Cut the heads from the rest of the pictured women, and choosing a body as different as possible from the one just used, paste it upon the lower part of the next page, directly under the head belonging to the first body. Upon the upper part of the same page paste any one of the other heads, being careful to place it so that it will fit the body. Continue in this way, pasting the heads upon the upper, and the bodies on the lower, part of the page, until the space allowed for the women is filled up; then, commencing at the page left in the middle of the book, paste upon it the figure of a man, and continue in the same manner as with the woman, until the spaces are all used and the book is complete.

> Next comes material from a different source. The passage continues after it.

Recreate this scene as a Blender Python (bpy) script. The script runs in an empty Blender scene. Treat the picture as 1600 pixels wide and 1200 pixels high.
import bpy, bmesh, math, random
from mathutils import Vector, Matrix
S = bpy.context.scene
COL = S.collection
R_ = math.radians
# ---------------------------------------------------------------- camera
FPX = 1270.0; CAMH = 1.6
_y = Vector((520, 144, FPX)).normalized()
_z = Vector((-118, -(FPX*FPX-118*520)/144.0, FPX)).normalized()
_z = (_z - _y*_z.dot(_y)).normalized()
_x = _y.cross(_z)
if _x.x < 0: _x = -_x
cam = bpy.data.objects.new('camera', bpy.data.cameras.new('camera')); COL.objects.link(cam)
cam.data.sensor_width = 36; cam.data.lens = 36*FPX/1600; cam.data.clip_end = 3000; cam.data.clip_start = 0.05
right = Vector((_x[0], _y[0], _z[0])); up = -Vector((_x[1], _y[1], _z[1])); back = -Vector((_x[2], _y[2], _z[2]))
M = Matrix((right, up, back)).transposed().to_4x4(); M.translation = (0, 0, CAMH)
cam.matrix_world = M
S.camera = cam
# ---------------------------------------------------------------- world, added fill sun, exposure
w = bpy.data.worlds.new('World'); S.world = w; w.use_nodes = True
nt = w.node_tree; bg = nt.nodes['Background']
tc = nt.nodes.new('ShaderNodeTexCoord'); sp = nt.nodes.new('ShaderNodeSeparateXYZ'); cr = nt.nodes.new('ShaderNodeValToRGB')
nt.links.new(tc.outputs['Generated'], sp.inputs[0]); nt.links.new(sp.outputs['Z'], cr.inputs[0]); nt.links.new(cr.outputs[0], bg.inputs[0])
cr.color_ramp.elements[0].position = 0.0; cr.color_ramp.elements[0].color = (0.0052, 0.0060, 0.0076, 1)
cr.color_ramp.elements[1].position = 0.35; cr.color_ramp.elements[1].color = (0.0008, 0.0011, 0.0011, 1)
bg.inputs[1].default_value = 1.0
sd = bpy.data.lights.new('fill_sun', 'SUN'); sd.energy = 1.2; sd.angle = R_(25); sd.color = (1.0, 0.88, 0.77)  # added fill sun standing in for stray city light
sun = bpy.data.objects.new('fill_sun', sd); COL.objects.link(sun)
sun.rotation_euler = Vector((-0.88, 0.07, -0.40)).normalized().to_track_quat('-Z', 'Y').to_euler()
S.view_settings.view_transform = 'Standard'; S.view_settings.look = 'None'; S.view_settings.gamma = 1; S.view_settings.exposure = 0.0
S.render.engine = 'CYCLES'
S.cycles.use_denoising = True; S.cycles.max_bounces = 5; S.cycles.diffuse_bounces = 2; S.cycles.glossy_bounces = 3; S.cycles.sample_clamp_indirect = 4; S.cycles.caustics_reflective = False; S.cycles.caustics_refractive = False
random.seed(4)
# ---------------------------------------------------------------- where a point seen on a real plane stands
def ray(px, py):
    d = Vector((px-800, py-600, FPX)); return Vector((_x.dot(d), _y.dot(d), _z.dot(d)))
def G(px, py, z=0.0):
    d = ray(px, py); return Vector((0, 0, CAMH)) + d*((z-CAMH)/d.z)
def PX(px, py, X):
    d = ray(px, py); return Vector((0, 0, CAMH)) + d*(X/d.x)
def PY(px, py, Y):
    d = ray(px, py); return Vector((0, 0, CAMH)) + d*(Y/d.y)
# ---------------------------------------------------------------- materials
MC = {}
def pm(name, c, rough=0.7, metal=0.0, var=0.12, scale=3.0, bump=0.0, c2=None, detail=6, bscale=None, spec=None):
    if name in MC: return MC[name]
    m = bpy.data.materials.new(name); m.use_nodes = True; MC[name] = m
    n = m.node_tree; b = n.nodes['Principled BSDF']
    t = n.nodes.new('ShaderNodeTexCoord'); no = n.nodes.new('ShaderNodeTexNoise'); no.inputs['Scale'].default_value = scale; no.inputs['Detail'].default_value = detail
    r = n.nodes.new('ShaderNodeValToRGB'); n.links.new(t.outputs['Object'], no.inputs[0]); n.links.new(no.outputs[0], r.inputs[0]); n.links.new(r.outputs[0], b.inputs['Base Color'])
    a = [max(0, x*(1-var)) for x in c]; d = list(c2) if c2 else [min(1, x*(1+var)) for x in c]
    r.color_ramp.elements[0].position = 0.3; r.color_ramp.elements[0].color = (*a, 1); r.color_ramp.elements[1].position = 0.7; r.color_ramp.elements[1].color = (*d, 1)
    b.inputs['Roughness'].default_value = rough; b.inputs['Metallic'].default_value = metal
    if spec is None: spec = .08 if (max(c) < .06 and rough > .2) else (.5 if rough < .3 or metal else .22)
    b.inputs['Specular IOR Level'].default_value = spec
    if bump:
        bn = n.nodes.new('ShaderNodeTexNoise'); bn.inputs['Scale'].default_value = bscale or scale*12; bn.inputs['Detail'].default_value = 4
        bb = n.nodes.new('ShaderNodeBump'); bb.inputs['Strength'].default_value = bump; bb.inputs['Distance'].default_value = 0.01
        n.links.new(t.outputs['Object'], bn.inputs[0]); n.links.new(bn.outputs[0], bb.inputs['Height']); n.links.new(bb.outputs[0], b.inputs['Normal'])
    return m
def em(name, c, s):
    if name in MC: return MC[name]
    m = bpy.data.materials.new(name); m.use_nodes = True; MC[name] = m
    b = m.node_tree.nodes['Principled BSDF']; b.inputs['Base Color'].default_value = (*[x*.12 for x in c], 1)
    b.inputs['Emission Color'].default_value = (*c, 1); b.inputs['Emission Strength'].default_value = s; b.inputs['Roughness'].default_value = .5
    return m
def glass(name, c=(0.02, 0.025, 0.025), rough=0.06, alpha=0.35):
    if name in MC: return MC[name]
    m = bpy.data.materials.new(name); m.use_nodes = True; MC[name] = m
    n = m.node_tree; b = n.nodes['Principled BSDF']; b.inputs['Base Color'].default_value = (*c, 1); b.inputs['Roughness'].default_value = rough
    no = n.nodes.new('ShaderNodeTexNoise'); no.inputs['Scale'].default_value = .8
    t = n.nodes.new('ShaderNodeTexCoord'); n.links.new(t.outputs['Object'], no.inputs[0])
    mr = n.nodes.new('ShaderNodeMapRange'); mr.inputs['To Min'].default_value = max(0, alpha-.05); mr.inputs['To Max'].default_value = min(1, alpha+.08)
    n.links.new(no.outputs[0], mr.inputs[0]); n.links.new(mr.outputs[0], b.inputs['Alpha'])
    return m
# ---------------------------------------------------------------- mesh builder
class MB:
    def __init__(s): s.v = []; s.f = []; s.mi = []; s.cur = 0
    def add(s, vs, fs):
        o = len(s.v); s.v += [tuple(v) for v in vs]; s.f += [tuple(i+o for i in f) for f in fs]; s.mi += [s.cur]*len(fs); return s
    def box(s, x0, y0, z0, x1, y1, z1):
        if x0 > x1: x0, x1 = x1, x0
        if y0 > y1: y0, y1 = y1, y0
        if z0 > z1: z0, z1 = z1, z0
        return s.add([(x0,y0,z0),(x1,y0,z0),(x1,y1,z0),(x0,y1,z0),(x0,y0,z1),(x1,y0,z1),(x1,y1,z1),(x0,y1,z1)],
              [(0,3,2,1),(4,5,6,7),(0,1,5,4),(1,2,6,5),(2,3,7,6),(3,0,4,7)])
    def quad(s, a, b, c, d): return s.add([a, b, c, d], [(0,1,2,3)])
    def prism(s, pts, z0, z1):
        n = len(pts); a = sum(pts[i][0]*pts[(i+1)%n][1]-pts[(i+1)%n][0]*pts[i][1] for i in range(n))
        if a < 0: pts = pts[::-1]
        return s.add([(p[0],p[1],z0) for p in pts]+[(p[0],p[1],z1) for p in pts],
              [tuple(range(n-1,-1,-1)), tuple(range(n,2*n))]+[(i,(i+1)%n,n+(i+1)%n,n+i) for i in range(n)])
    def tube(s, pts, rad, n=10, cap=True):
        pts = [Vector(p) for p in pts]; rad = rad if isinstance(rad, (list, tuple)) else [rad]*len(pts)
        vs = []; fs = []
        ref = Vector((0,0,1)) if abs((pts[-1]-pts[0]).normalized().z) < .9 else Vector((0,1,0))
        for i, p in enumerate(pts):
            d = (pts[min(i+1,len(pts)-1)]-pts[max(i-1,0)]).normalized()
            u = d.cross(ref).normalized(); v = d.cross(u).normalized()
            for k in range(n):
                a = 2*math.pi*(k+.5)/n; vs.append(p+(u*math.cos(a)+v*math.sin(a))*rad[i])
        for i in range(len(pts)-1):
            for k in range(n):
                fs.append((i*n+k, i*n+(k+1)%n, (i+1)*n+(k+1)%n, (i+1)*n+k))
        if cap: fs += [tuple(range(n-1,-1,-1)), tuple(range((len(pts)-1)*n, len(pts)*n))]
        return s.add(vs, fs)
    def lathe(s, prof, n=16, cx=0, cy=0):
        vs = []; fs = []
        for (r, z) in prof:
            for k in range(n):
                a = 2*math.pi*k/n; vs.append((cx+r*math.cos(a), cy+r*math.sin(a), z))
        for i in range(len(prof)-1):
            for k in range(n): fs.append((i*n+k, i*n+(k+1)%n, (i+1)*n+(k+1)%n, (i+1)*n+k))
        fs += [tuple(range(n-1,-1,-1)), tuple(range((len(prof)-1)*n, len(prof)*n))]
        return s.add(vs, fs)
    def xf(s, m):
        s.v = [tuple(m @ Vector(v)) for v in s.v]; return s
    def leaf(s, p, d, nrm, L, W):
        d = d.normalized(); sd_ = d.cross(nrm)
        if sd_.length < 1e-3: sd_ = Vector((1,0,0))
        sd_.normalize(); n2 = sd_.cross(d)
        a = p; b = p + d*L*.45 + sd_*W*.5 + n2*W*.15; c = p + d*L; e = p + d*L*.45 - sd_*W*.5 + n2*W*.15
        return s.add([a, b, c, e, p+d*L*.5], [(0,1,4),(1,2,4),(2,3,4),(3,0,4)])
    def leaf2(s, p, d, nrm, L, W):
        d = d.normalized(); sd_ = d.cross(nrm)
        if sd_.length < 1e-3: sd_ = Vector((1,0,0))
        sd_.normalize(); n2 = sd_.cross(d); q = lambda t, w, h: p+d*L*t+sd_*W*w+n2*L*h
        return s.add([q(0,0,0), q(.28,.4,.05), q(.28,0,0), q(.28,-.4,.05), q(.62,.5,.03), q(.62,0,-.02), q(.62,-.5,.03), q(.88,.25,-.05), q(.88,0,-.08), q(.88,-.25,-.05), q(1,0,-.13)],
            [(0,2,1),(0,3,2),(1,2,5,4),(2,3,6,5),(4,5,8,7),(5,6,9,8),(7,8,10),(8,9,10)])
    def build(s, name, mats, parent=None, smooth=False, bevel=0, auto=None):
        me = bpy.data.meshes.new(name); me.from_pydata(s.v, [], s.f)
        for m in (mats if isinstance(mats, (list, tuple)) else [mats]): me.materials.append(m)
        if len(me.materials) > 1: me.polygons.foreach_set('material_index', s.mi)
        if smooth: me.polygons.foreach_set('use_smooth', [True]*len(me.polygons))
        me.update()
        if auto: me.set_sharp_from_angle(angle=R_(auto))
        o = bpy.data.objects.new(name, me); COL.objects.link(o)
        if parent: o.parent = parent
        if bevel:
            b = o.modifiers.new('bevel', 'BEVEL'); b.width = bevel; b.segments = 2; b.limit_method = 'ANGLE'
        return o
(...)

The combinations formed in this way are very funny. Old heads with young bodies; young heads with old bodies; then one head with a great variety of bodies, and so on.

The first picture may represent a man, tall and thin, dressed in a rowing costume, as shown in the illustration. Turn the lower part of the next page, and no longer is he thin and tall, but short and stout, the position of this body giving the expression of amazement, even to the face. The next page turned shows him to be neither tall nor short, thick nor thin, but a soldier, well-proportioned, who is looking over his shoulder in the most natural manner possible.

The figures in the illustration were cut from advertising cards, and the head belongs to none of the bodies.

A curious fact in arranging the pictures in this way is that the heads all look as though they might really belong to any of the various bodies given them.

Instead of having but one figure on a page, groups may be formed of both men and women, and in the different arrangement of the figures they can be made very ludicrous indeed.

A scrap-book for older girls, which might be termed more fitly

An Album,

can be made by mounting engravings, wood-cuts, photographs, and water-colors on pieces of thin card-board all of the same size. If any one subject be chosen, and such pictures selected as tend in some way to illustrate that subject, the book will prove more interesting in the making, and will be quite valuable when finished.